>> start DATA SECTION

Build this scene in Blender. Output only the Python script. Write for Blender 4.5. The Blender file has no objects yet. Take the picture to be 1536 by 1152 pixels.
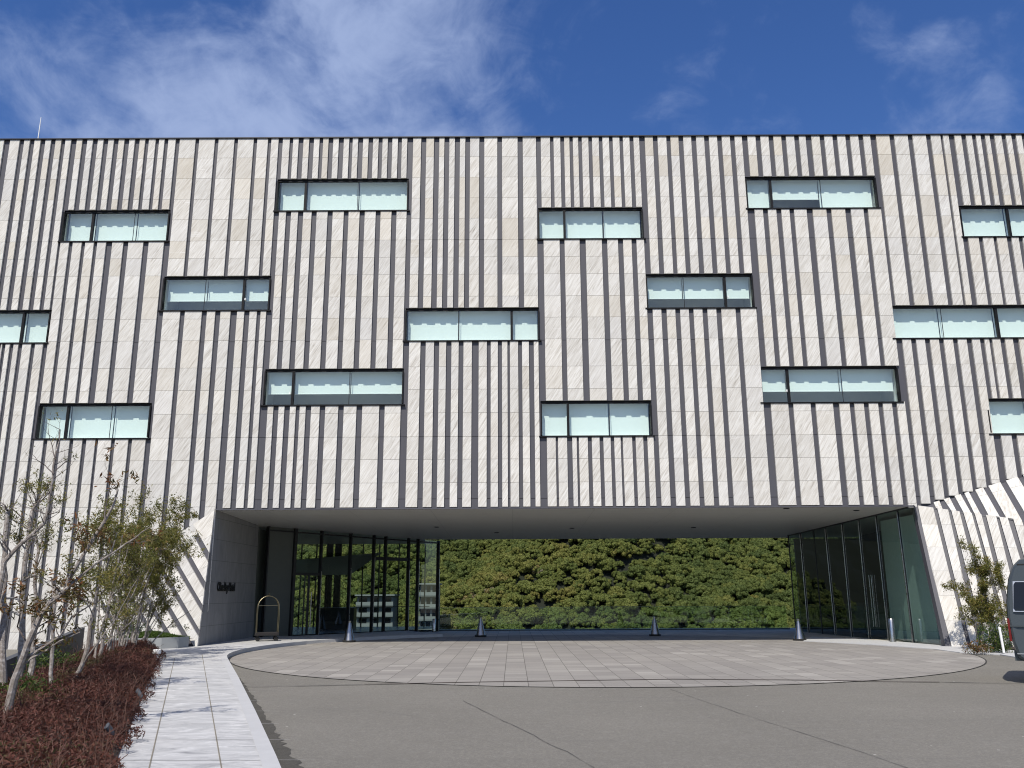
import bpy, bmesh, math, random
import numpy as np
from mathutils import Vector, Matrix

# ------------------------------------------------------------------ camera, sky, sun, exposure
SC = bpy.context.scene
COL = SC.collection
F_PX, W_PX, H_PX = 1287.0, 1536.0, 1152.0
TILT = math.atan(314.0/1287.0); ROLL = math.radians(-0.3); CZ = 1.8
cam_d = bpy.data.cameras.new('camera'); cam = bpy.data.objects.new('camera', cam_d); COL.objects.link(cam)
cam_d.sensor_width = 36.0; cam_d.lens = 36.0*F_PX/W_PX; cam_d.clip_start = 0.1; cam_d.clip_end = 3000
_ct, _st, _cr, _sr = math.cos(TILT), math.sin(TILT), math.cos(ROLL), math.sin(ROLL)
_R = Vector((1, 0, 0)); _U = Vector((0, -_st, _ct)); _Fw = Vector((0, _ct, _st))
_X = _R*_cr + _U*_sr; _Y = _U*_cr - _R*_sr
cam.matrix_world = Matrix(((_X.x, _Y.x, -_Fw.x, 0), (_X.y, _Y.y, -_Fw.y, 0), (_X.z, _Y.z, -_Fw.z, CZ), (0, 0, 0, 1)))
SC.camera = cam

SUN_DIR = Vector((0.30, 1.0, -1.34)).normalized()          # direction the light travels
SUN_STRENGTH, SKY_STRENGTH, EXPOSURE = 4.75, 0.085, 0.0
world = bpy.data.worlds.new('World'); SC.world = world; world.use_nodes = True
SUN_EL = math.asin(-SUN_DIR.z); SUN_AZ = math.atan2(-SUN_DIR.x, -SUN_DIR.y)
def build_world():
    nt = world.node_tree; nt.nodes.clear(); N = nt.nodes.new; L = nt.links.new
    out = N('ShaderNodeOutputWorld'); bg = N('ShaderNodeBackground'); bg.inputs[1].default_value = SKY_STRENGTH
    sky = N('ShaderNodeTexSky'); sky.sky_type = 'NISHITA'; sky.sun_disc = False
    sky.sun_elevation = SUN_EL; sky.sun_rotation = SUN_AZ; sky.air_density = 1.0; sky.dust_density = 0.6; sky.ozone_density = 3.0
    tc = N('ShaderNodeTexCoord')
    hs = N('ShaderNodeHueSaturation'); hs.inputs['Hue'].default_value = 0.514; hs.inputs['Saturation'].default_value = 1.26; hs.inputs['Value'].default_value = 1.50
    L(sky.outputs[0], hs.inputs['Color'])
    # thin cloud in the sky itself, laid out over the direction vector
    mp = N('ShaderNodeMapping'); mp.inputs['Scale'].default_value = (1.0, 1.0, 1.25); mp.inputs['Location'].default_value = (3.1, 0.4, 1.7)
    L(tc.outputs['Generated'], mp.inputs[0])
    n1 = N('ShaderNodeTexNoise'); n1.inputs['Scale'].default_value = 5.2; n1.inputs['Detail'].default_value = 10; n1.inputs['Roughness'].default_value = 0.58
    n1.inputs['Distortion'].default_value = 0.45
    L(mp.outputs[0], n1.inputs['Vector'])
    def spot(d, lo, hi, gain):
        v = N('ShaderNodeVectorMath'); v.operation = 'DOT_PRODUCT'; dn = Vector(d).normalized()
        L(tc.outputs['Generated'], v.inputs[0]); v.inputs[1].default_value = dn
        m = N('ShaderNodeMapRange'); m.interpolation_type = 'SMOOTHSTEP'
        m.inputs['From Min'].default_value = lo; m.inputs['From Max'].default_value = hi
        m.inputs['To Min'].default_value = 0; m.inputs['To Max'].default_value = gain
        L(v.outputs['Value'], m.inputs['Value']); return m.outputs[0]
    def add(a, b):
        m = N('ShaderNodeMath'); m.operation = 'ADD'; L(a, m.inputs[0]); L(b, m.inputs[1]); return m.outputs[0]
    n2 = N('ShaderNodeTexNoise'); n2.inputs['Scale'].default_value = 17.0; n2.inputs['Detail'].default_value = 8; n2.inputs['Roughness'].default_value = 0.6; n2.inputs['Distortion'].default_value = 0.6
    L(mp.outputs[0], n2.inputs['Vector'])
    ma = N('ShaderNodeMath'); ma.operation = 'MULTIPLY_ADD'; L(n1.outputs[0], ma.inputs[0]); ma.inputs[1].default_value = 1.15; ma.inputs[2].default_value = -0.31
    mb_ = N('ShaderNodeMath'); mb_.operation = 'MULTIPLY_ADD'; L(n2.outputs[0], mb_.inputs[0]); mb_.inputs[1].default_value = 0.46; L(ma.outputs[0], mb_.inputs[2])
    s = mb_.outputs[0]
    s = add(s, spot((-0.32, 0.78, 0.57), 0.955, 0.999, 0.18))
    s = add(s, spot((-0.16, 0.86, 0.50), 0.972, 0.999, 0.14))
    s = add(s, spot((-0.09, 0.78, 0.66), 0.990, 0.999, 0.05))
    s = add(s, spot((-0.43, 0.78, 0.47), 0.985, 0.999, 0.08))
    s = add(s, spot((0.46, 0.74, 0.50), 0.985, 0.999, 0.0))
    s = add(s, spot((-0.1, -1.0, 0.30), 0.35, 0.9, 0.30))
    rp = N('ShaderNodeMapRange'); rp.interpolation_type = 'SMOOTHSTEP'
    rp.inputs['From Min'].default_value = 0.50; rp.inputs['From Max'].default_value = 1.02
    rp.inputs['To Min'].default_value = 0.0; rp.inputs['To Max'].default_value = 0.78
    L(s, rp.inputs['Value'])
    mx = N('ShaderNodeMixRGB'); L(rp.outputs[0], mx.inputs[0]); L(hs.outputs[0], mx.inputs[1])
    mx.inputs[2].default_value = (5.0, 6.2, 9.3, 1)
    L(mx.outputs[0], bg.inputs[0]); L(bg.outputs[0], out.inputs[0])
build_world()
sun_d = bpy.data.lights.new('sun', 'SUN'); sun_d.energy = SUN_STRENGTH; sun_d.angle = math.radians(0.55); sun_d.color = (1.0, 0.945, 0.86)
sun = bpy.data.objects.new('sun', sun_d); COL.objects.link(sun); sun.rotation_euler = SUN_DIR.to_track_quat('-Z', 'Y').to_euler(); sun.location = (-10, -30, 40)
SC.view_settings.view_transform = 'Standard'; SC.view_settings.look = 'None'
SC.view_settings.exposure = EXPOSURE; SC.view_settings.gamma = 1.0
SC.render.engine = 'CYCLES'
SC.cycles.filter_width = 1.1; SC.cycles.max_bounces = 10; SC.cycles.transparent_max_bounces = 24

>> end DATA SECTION

- [TASK GOAL] Pull every line containing the word "objects" out of the material.

- [TASK RESULT]
Build this scene in Blender. Output only the Python script. Write for Blender 4.5. The Blender file has no objects yet. Take the picture to be 1536 by 1152 pixels.
cam_d = bpy.data.cameras.new('camera'); cam = bpy.data.objects.new('camera', cam_d); COL.objects.link(cam)
sun = bpy.data.objects.new('sun', sun_d); COL.objects.link(sun); sun.rotation_euler = SUN_DIR.to_track_quat('-Z', 'Y').to_euler(); sun.location = (-10, -30, 40)